◆ What you will do ◆
From the listing below, extract each line containing the string "scene".

========================================

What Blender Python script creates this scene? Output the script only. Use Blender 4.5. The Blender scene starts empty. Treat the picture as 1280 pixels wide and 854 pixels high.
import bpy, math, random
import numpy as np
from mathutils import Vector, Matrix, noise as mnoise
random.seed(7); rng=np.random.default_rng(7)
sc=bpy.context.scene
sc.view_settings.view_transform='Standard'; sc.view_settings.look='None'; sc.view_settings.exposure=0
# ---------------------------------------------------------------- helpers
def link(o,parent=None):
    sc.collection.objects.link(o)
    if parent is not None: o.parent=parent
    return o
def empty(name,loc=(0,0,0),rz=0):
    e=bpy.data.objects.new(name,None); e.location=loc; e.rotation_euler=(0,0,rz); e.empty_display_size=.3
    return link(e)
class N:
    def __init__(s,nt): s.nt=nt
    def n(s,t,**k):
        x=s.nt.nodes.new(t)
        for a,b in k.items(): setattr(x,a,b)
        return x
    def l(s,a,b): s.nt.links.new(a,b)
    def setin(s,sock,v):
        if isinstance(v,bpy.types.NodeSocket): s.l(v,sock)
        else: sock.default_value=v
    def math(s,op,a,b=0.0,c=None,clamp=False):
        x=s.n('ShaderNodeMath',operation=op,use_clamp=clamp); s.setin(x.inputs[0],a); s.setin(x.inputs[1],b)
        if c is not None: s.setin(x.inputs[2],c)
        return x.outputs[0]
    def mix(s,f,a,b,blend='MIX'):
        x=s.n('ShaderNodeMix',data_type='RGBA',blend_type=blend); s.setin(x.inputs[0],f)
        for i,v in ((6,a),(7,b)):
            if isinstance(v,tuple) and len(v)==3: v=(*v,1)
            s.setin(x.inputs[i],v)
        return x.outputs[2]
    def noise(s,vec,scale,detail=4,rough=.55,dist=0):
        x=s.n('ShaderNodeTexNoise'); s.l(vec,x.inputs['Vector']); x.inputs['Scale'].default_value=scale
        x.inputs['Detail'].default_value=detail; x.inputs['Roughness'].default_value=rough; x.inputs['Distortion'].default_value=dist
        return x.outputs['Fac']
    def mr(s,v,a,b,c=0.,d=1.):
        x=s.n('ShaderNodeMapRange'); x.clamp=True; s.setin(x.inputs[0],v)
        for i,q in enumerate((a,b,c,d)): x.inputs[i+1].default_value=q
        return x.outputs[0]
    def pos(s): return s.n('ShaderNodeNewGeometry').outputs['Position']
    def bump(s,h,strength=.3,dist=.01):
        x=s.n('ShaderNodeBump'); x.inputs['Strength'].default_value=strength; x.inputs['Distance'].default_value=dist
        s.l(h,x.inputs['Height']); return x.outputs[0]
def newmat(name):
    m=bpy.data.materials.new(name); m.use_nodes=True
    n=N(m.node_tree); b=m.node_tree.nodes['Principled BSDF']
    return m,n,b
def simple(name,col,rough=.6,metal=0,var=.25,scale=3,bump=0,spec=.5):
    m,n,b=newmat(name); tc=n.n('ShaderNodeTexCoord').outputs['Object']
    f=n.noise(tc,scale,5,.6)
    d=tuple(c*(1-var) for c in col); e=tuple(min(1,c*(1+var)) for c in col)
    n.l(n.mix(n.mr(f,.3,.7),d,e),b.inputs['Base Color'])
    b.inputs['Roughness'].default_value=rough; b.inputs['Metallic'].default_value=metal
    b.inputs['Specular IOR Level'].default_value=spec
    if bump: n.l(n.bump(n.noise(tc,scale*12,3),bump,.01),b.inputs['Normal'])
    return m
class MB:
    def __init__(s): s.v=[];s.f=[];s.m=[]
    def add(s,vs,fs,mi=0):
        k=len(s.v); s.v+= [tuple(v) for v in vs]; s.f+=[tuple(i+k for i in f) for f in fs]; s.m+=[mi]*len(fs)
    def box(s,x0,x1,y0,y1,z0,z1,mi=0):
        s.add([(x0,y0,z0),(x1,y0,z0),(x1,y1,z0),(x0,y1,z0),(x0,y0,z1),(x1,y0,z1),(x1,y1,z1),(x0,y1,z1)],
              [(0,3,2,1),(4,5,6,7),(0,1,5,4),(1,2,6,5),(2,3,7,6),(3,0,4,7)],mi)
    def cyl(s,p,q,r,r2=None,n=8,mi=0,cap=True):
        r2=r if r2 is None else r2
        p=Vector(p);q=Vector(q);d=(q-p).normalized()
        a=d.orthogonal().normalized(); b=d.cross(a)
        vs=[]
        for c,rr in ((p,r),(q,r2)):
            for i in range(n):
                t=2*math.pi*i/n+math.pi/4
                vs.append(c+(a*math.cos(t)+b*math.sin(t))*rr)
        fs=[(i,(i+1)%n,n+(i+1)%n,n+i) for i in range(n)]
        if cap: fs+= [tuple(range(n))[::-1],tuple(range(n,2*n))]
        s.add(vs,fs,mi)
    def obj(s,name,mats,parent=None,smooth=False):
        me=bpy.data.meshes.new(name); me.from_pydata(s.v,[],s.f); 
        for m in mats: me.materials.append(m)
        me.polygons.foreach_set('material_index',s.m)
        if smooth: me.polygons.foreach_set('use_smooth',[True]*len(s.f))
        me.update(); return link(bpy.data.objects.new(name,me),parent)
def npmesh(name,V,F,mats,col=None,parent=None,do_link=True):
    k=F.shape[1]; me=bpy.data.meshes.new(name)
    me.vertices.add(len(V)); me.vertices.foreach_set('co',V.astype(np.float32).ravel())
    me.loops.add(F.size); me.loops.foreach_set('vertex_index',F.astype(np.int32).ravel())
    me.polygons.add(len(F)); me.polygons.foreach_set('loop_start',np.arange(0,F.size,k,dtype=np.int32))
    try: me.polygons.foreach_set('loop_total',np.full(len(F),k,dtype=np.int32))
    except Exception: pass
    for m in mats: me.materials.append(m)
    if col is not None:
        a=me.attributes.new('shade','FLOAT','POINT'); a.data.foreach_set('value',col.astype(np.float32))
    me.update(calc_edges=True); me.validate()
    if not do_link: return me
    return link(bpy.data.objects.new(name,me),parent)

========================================

◆ Response ◆
What Blender Python script creates this scene? Output the script only. Use Blender 4.5. The Blender scene starts empty. Treat the picture as 1280 pixels wide and 854 pixels high.
sc=bpy.context.scene